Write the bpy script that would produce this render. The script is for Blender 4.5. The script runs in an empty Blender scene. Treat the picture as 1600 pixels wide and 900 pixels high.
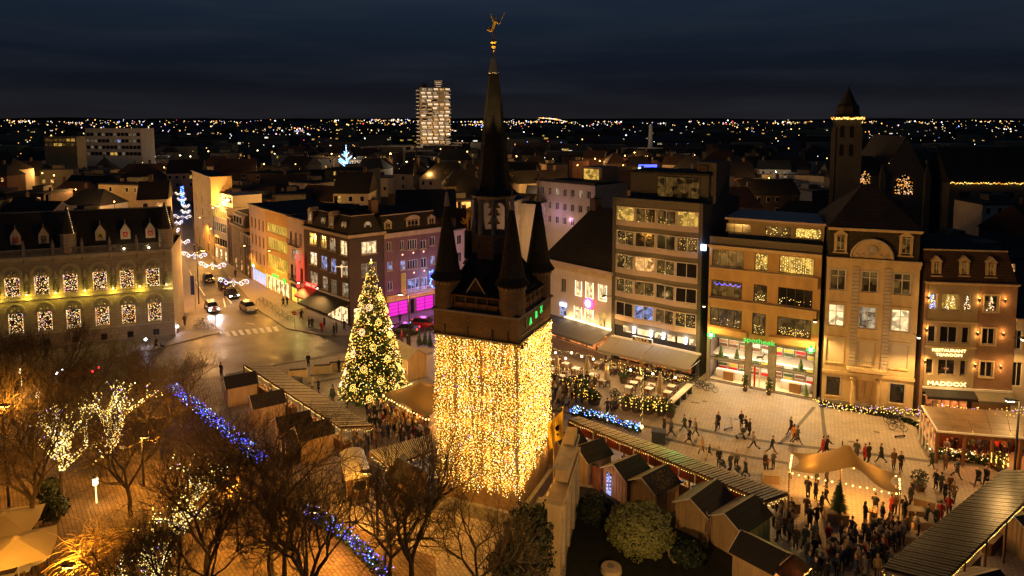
import bpy, bmesh, math, random, colorsys
from math import sin, cos, tan, pi, radians, sqrt, atan2, hypot
from mathutils import Vector, Matrix, noise
random.seed(7)
SC = bpy.context.scene
COL = SC.collection
# ------------------------------------------------ camera
F, CX, CY, HC, PITCH = 1067.0, 800.0, 283.0, 31.4, radians(5.3)
cd = bpy.data.cameras.new('camera'); cam = bpy.data.objects.new('camera', cd); COL.objects.link(cam)
cam.location = (0, 0, HC); cam.rotation_euler = (pi/2-PITCH, 0, 0)
cd.sensor_width = 36; cd.lens = 36*F/1600; cd.shift_y = -(450-CY)/1600; cd.clip_end = 12000
SC.camera = cam
SC.view_settings.view_transform = 'Standard'; SC.view_settings.look = 'None'
SC.view_settings.exposure = 0.4; SC.view_settings.gamma = 1.0
cy = SC.cycles
cy.use_denoising = True
try: cy.denoiser = 'OPENIMAGEDENOISE'
except Exception: pass
cy.max_bounces = 3; cy.diffuse_bounces = 2; cy.glossy_bounces = 2; cy.transmission_bounces = 2
cy.sample_clamp_indirect = 1.5; cy.sample_clamp_direct = 0
cy.caustics_reflective = False; cy.caustics_refractive = False; cy.use_light_tree = True
cy.use_adaptive_sampling = False
SC.render.film_transparent = False
# ------------------------------------------------ night sky (world)
W = bpy.data.worlds.new('World'); SC.world = W; W.use_nodes = True
nt = W.node_tree; nt.nodes.clear()
def N(nt, t, **k):
    n = nt.nodes.new(t)
    for a, v in k.items(): setattr(n, a, v)
    return n
out = N(nt, 'ShaderNodeOutputWorld'); bg = N(nt, 'ShaderNodeBackground')
tc = N(nt, 'ShaderNodeTexCoord'); sep = N(nt, 'ShaderNodeSeparateXYZ'); ramp = N(nt, 'ShaderNodeValToRGB')
mp = N(nt, 'ShaderNodeMapping'); nz = N(nt, 'ShaderNodeTexNoise'); mix = N(nt, 'ShaderNodeMixRGB')
nt.links.new(tc.outputs['Generated'], sep.inputs[0]); nt.links.new(sep.outputs[2], ramp.inputs[0])
cr = ramp.color_ramp; cr.elements[0].position = 0.004; cr.elements[0].color = (.0085, .0082, .0100, 1)
cr.elements[1].position = 0.18; cr.elements[1].color = (.0085, .0150, .028, 1)
e = cr.elements.new(.05); e.color = (.0042, .0052, .0088, 1)
e = cr.elements.new(.10); e.color = (.0050, .0085, .0155, 1)
mp.inputs['Scale'].default_value = (1.5, 1.5, 16); nt.links.new(tc.outputs['Generated'], mp.inputs[0])
nt.links.new(mp.outputs[0], nz.inputs[0]); nz.inputs['Scale'].default_value = 2.2; nz.inputs['Detail'].default_value = 5
mr = N(nt, 'ShaderNodeMapRange'); mr.inputs[1].default_value = .45; mr.inputs[2].default_value = .85; mr.inputs[4].default_value = .3
nt.links.new(nz.outputs[0], mr.inputs[0]); nt.links.new(mr.outputs[0], mix.inputs[0])
nt.links.new(ramp.outputs[0], mix.inputs[1]); mix.inputs[2].default_value = (.024, .027, .036, 1)
nt.links.new(mix.outputs[0], bg.inputs[0]); bg.inputs[1].default_value = 1.0; nt.links.new(bg.outputs[0], out.inputs[0])
# ------------------------------------------------ photo pixel -> place
def ray(x, y):
    a = (x-CX)/F; b = -(y-CY)/F
    return Vector((a, cos(PITCH)+b*sin(PITCH), -sin(PITCH)+b*cos(PITCH)))
def gp(x, y, z=0.0):
    d = ray(x, y); t = (z-HC)/d.z; return Vector((d.x*t, d.y*t, z))
def dp(x, y, Y):
    d = ray(x, y); t = Y/d.y; return Vector((d.x*t, Y, HC+d.z*t))
def scr(p):
    q = Vector(p)-Vector((0, 0, HC)); f = q.y*cos(PITCH)-q.z*sin(PITCH); u = q.y*sin(PITCH)+q.z*cos(PITCH)
    return (CX+F*q.x/f, CY-F*u/f)
# ------------------------------------------------ materials
MATS = {}
def _base(name):
    m = bpy.data.materials.new(name); m.use_nodes = True; t = m.node_tree
    b = t.nodes['Principled BSDF']; MATS[name] = m; return m, t, b
def mat(name, col, rough=.75, var=.25, scale=2.0, bump=.0, metal=0.0, spec=.4, stretch=(1, 1, 1), objcol=False, coords='Object'):
    m, t, b = _base(name)
    tc = N(t, 'ShaderNodeTexCoord'); mp = N(t, 'ShaderNodeMapping'); mp.inputs['Scale'].default_value = stretch
    t.links.new(tc.outputs[coords], mp.inputs[0])
    nz = N(t, 'ShaderNodeTexNoise'); nz.inputs['Scale'].default_value = scale; nz.inputs['Detail'].default_value = 6
    nz.inputs['Roughness'].default_value = .65; t.links.new(mp.outputs[0], nz.inputs[0])
    mr = N(t, 'ShaderNodeMapRange'); mr.inputs[1].default_value = .3; mr.inputs[2].default_value = .7
    mr.inputs[3].default_value = 1-var; mr.inputs[4].default_value = 1+var; t.links.new(nz.outputs[0], mr.inputs[0])
    mul = N(t, 'ShaderNodeMixRGB', blend_type='MULTIPLY'); mul.inputs[0].default_value = 1; mul.inputs[1].default_value = (*col, 1)
    if objcol:
        oi = N(t, 'ShaderNodeObjectInfo'); t.links.new(oi.outputs['Color'], mul.inputs[1])
    t.links.new(mr.outputs[0], mul.inputs[2]); t.links.new(mul.outputs[0], b.inputs['Base Color'])
    b.inputs['Roughness'].default_value = rough; b.inputs['Metallic'].default_value = metal
    b.inputs['Specular IOR Level'].default_value = spec
    if bump:
        bp = N(t, 'ShaderNodeBump'); bp.inputs['Strength'].default_value = bump; bp.inputs['Distance'].default_value = .05
        t.links.new(nz.outputs[0], bp.inputs['Height']); t.links.new(bp.outputs[0], b.inputs['Normal'])
    return m
def brick(name, c1, c2, mortar, w=.22, h=.075, rough=.85, var=.3, bump=.4, flat=False, mort=.012, rot=0, spec=.3):
    """courses of bricks or paving (flat) as fine relief on a surface too far off to tell single pieces"""
    m, t, b = _base(name)
    tc = N(t, 'ShaderNodeTexCoord'); vec = tc.outputs['Object']
    if flat:
        mp = N(t, 'ShaderNodeMapping'); mp.inputs['Rotation'].default_value = (0, 0, rot); t.links.new(vec, mp.inputs[0]); v = mp.outputs[0]
    else:
        s = N(t, 'ShaderNodeSeparateXYZ'); t.links.new(vec, s.inputs[0]); a = N(t, 'ShaderNodeMath', operation='ADD')
        t.links.new(s.outputs[0], a.inputs[0]); t.links.new(s.outputs[1], a.inputs[1])
        c = N(t, 'ShaderNodeCombineXYZ'); t.links.new(a.outputs[0], c.inputs[0]); t.links.new(s.outputs[2], c.inputs[1]); v = c.outputs[0]
    bt = N(t, 'ShaderNodeTexBrick'); t.links.new(v, bt.inputs['Vector'])
    bt.inputs['Color1'].default_value = (*c1, 1); bt.inputs['Color2'].default_value = (*c2, 1); bt.inputs['Mortar'].default_value = (*mortar, 1)
    bt.inputs['Scale'].default_value = 1; bt.inputs['Brick Width'].default_value = w; bt.inputs['Row Height'].default_value = h
    bt.inputs['Mortar Size'].default_value = mort; bt.inputs['Mortar Smooth'].default_value = .3
    nz = N(t, 'ShaderNodeTexNoise'); nz.inputs['Scale'].default_value = .3; nz.inputs['Detail'].default_value = 8; nz.inputs['Roughness'].default_value = .7
    t.links.new(tc.outputs['Object'], nz.inputs[0])
    mr = N(t, 'ShaderNodeMapRange'); mr.inputs[1].default_value = .3; mr.inputs[2].default_value = .7; mr.inputs[3].default_value = 1-var; mr.inputs[4].default_value = 1+var
    t.links.new(nz.outputs[0], mr.inputs[0]); mul = N(t, 'ShaderNodeMixRGB', blend_type='MULTIPLY'); mul.inputs[0].default_value = 1
    t.links.new(bt.outputs[0], mul.inputs[1]); t.links.new(mr.outputs[0], mul.inputs[2]); t.links.new(mul.outputs[0], b.inputs['Base Color'])
    mr2 = N(t, 'ShaderNodeMapRange'); mr2.inputs[1].default_value = .3; mr2.inputs[2].default_value = .7; mr2.inputs[3].default_value = rough-.2; mr2.inputs[4].default_value = min(1, rough+.15)
    t.links.new(nz.outputs[0], mr2.inputs[0]); t.links.new(mr2.outputs[0], b.inputs['Roughness'])
    b.inputs['Specular IOR Level'].default_value = spec
    bp = N(t, 'ShaderNodeBump', invert=True); bp.inputs['Strength'].default_value = bump; bp.inputs['Distance'].default_value = .02
    t.links.new(bt.outputs['Fac'], bp.inputs['Height']); t.links.new(bp.outputs[0], b.inputs['Normal'])
    return m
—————
#### EXERCISE AIM
Keep only the lines that hold the string "render", and copy them out.

#### RESULT BELOW
Write the bpy script that would produce this render. The script is for Blender 4.5. The script runs in an empty Blender scene. Treat the picture as 1600 pixels wide and 900 pixels high.
SC.render.film_transparent = False